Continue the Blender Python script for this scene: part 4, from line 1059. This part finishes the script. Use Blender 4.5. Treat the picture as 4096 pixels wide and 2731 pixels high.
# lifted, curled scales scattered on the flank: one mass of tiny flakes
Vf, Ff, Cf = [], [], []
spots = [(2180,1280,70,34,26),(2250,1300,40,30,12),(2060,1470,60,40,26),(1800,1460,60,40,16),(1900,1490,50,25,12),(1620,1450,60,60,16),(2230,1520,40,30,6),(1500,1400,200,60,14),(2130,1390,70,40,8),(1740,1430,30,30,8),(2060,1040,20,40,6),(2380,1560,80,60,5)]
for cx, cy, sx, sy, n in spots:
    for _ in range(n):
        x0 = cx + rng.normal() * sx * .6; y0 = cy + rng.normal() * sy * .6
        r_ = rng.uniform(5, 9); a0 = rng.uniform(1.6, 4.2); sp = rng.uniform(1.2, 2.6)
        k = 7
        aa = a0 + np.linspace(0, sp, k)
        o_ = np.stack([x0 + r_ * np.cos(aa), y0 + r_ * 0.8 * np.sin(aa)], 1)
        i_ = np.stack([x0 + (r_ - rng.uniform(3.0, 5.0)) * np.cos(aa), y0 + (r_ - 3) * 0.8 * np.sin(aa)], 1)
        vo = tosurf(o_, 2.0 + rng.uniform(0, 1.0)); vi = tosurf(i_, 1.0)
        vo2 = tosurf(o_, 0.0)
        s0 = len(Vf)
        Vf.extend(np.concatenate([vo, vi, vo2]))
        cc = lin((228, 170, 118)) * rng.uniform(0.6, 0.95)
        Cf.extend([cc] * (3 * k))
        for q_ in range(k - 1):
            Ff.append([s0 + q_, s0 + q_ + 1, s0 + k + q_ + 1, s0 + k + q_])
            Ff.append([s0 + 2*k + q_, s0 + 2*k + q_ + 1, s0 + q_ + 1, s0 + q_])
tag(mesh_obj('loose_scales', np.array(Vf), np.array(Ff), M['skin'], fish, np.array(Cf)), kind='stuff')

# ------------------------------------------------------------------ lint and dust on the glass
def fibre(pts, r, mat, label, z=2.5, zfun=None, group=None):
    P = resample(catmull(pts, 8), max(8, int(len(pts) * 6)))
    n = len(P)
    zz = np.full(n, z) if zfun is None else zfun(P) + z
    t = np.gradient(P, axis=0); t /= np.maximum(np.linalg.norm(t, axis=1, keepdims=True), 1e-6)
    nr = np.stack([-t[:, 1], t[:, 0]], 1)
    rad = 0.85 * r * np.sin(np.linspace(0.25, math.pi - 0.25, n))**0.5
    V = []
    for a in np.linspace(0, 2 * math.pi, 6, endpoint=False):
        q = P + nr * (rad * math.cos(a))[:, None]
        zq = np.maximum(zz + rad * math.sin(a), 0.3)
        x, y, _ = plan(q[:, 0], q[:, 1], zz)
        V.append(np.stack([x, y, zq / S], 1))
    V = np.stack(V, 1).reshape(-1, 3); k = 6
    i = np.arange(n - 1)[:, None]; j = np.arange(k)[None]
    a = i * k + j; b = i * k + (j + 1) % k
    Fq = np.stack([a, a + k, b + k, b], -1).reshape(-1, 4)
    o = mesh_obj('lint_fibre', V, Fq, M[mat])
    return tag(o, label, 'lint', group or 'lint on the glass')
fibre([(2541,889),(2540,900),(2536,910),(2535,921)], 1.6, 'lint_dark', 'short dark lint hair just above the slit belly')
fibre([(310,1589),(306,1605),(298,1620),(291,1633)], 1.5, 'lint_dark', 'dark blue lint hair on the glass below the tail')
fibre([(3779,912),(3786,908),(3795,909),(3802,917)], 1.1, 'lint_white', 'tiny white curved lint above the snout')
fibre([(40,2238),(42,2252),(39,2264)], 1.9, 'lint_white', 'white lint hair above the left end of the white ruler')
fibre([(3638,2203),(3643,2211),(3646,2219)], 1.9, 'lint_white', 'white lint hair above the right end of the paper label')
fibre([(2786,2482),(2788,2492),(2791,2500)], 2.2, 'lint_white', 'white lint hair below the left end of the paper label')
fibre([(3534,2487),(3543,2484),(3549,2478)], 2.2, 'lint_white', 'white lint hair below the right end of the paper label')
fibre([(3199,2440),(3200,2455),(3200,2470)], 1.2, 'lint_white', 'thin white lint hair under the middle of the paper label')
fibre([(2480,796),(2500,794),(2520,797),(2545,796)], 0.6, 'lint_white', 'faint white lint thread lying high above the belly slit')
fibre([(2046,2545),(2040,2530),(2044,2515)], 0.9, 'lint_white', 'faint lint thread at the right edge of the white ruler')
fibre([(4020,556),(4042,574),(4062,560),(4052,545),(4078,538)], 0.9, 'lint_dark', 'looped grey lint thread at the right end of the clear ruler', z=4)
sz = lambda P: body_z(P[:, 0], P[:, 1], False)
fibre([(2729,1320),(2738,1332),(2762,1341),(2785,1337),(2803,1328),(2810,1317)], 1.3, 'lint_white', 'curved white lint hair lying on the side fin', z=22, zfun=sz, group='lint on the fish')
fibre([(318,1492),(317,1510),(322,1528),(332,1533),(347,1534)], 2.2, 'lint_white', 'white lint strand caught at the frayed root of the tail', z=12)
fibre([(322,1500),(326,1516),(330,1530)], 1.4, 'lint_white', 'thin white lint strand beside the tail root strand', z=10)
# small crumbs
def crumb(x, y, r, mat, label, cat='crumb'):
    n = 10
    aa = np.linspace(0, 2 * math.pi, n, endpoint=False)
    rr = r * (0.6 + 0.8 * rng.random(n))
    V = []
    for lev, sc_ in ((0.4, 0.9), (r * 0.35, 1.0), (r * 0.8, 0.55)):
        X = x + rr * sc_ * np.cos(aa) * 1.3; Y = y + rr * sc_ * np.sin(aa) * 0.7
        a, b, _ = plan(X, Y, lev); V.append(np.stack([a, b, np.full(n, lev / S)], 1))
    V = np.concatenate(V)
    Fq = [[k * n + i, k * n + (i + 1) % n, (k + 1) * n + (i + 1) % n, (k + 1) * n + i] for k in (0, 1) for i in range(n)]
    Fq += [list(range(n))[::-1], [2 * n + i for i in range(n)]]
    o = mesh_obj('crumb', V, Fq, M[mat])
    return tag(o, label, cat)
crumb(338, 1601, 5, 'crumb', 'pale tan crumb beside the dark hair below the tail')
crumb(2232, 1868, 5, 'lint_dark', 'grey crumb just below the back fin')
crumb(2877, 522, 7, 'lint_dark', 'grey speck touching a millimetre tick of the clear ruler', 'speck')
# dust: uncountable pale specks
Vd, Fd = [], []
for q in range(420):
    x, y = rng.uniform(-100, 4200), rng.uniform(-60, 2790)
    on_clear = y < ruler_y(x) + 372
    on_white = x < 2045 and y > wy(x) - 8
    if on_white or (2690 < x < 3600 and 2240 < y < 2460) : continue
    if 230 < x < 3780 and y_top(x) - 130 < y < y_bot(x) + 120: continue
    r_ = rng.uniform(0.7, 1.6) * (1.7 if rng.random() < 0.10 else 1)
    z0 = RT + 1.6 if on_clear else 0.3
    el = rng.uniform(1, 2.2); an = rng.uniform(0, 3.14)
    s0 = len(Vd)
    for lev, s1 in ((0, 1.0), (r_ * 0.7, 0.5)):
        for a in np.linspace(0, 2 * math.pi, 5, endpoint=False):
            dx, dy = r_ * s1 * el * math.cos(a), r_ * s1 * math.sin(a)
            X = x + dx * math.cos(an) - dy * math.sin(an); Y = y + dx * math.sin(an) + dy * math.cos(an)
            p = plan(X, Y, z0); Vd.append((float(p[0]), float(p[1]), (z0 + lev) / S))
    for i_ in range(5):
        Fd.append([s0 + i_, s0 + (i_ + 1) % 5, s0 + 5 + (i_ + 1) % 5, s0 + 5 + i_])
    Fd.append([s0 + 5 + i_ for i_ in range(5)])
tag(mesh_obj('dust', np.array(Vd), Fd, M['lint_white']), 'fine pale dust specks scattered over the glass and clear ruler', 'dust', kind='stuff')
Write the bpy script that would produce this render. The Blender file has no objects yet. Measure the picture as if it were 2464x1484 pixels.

━━━━━━━━━━━━━━━━━━━━

Do this
Report every line containing the word "high" from the listing above.

Result for this task
Continue the Blender Python script for this scene: part 4, from line 1059. This part finishes the script. Use Blender 4.5. Treat the picture as 4096 pixels wide and 2731 pixels high.
fibre([(2480,796),(2500,794),(2520,797),(2545,796)], 0.6, 'lint_white', 'faint white lint thread lying high above the belly slit')